Appuntamento con il canto e la voce al Conservatorio, dalle composizioni canore al recitativo con musica del compositore tedesco
I passi rimbombano nella sala semivuota del Conservatorio. Siamo meno di settanta ad assistere, venerdì 27 marzo, al concerto Omaggio a Richard Strauss. Al pianoforte si alternano Alexandra Ducariu, Han Gie e Muriel Grifò; cantano il soprano Hsiao Pei Ku e il soprano Veronica Miyoung Joo, mentre Quirino Principe è voce recitante.

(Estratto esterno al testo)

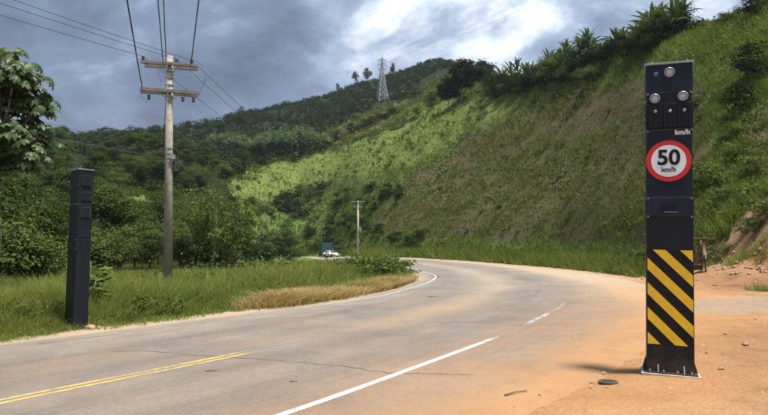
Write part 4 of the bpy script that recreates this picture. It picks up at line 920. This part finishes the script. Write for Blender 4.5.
# bushy clump on the inside of the bend
for (px, Y, h, w) in [(352, 33, 1.15, 1.5), (366, 34, 1.35, 1.5), (380, 35, 1.5, 1.5), (393, 36.5, 1.35, 1.4), (402, 38.0, 1.2, 1.3), (374, 38, 1.6, 1.5), (360, 36, 1.5, 1.3), (387, 34.5, 1.2, 1.3), (345, 33, 1.0, 1.3), (396, 35.2, 1.0, 1.3)]:
    plant("bend_shrub", 'bush', px, Y, h * 1.2, "green shrub in the clump at the tip of the inside bend", "shrub", "shrubs at the tip of the bend", w)
for (px, Y, h) in [(696, 29, 3.1), (703, 30, 3.6)]:
    x, y = at(px, Y); t = thing("bare_sapling", "thin sparse sapling on the slope behind the right side of the totem" if px < 700 else "taller thin sapling on the slope right of the totem", "sapling", (x, y, float(T(x, y)))); g = random.Random(px); b = MB()
    b.tube([(0, 0, -.2), (.05, 0, h * .4), (-.03, 0, h * .75), (.04, 0, h)], .03, 6, .008)
    for k in range(9):
        zz = h * (.3 + .07 * k); a = g.uniform(0, 6.28); b.tube([(0, 0, zz), (math.cos(a) * .25, math.sin(a) * .25, zz + .25), (math.cos(a) * .45, math.sin(a) * .45, zz + .6)], .012, 4, .004)
    b.build("trunk", M['bark'], t)
    c = np.random.default_rng(px).normal(0, .3, (150, 3)) * np.array([1, 1, 1.6]) + np.array([0, 0, h * .72]); V, q = leaf_quads(c, rand_dirs(150), .12, .6)
    link(bpy.data.objects.new("crown", np_mesh("crown", V, q, [M['leaf_olive']], np.random.default_rng(1).random(len(V)))), t)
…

Un programma ricercato, forse insolito negli accostamenti. Un programma che, nella sua prima parte, celebra la notte e i fiori: dal Madchenblumen, le fanciulle-fiore che sembrano anticipare le fanciulle in fiore di Proust, dove si avvicendano fiordalisi, papaveri, edera e ninfee, alle poesie notturne di Clemens Brentano, passando per i tre lieder di Ofelia, che di fiori non parlano, ma che sottintendono quelli offerti dalle mani della fanciulla, nella sua follia.
Il legame tacito, non svelato fra la notte, il sogno e lo sbocciare dei fiori si rivela nella musica rigogliosa e piena d’amore dei lieder, che del sentimento sa narrare tutti gli aspetti: la venerazione ritrosa per le fanciulle-fiore, la sensualità quasi sacrale di An die nacht (Alla notte), la speranza e il dubbio di Ich wollt ein Sträusslein binden (Avrei voluto mettere insieme un mazzolino di fiori), l’idillio voluttuoso di Säusle, liebe Myrte! (Sussurra, caro mirto!), l’incanto della passione di Als mir dein Leid erklang (Quando mi risuonò il tuo canto), le schermaglie amorose di Amor (Cupido), il vaneggiare disperato di Ofelia, la frenesia dei suoi gesti, il suo dolore.
Purtroppo l’esecuzione dei due soprani, freddina e con qualche sbavatura, non rende pienamente giustizia alla musica, lasciando lo spettatore indifferente: e quello che dovrebbe essere un crescendo di intensità verso la seconda parte del concerto, si rivela niente più che un gradevole intermezzo.
Di grande effetto invece l’Enoch Arden, tragica Odissea ambientata nel mare del Nord. Melologo per pianoforte e voce recitante, ispirato all’omonimo poema di Alfred Tennyson, tradotto e recitato da Quirino Principe: più che un’unione tra parole e musica, un accostamento di due elementi di natura diversa che si accompagnano, si corteggiano, a volte si toccano, ma non si fondono. La musica introduce e segue la voce di Quirino Principe, e solo nei momenti di massima tensione emotiva si sovrappone al testo, senza mai prevaricarlo.
Per chi si fosse chiesto, come me, quale fosse il criterio, cosa avessero in comune la prima e la seconda parte, mi sentirei di rispondere: l’amore. Non solo tra gli uomini, ma anche tra parole e musica, declinato in due forme diverse: la fusione perfetta, estatica del lied, e l’unione libera e senza vincoli apparenti del melologo.